*Instruction:* Filter the lines below, copying only those with the string "objects".
- - - -
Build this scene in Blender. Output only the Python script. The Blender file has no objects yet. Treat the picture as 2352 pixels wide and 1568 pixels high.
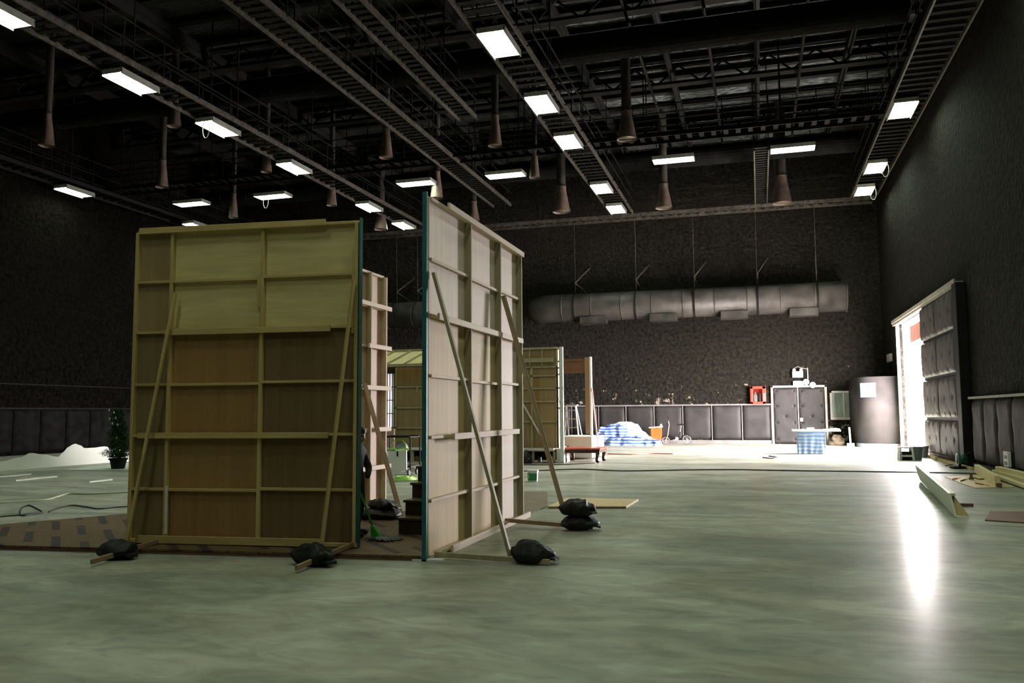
import bpy, bmesh, math, random
import numpy as np
from mathutils import Vector, Matrix, noise
random.seed(7)
C = bpy.context.scene.collection
SC = bpy.context.scene

# ------------------------------------------------------------------ camera
CX, CY, H = 1176.0, 784.0, 1.5
_vy = np.array([569., 161.]); _vx = np.array([-6526., 211.])
F = float(np.sqrt(-(_vy @ _vx)))
_yd = np.array([*_vy, F]); _yd /= np.linalg.norm(_yd)
_xd = -np.array([*_vx, F]); _xd /= np.linalg.norm(_xd)
R_ = np.array([_xd, _yd, np.cross(_xd, _yd)])
cam = bpy.data.cameras.new('camera'); camo = bpy.data.objects.new('camera', cam); C.objects.link(camo)
cam.sensor_width = 36; cam.lens = 36 * F / 2352; cam.clip_end = 300
r, d, f = R_[:, 0], R_[:, 1], R_[:, 2]
camo.matrix_world = Matrix(((r[0], -d[0], -f[0], 0), (r[1], -d[1], -f[1], 0), (r[2], -d[2], -f[2], H), (0, 0, 0, 1)))
SC.camera = camo

# surveying helpers: where a sight line meets a real plane of the room
def _ray(x, y): return R_ @ np.array([x - CX, y - CY, F])
def aY(x, y, Y): w = _ray(x, y); return Vector((w[0] * Y / w[1], Y, H + w[2] * Y / w[1]))
def aX(x, y, X): w = _ray(x, y); return Vector((X, w[1] * X / w[0], H + w[2] * X / w[0]))
def aZ(x, y, Z=0.0): w = _ray(x, y); k = (Z - H) / w[2]; return Vector((w[0] * k, w[1] * k, Z))

# ------------------------------------------------------------------ light, sky, exposure
TUBE = 50.0
SKY = 215.0
SC.view_settings.view_transform = 'Standard'; SC.view_settings.look = 'None'
SC.view_settings.exposure = 0.0; SC.view_settings.gamma = 1.0; SC.view_settings.use_curve_mapping = False
W = bpy.data.worlds.new('sky'); SC.world = W; W.use_nodes = True
W.node_tree.nodes['Background'].inputs[0].default_value = (1.0, 0.91, 0.92, 1)
W.node_tree.nodes['Background'].inputs[1].default_value = SKY
SC.cycles.use_denoising = True
SC.cycles.use_light_tree = True
SC.cycles.max_bounces = 7; SC.cycles.diffuse_bounces = 5; SC.cycles.glossy_bounces = 3
SC.cycles.sample_clamp_indirect = 8.0
YB, XR, XL, YF, ZC = 41.0, 5.45, -27.8, -7.0, 14.6
DY0, DY1, DZ = 29.6, 36.3, 4.92          # the big door opening in the right wall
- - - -
*Result for this task:*
Build this scene in Blender. Output only the Python script. The Blender file has no objects yet. Treat the picture as 2352 pixels wide and 1568 pixels high.
cam = bpy.data.cameras.new('camera'); camo = bpy.data.objects.new('camera', cam); C.objects.link(camo)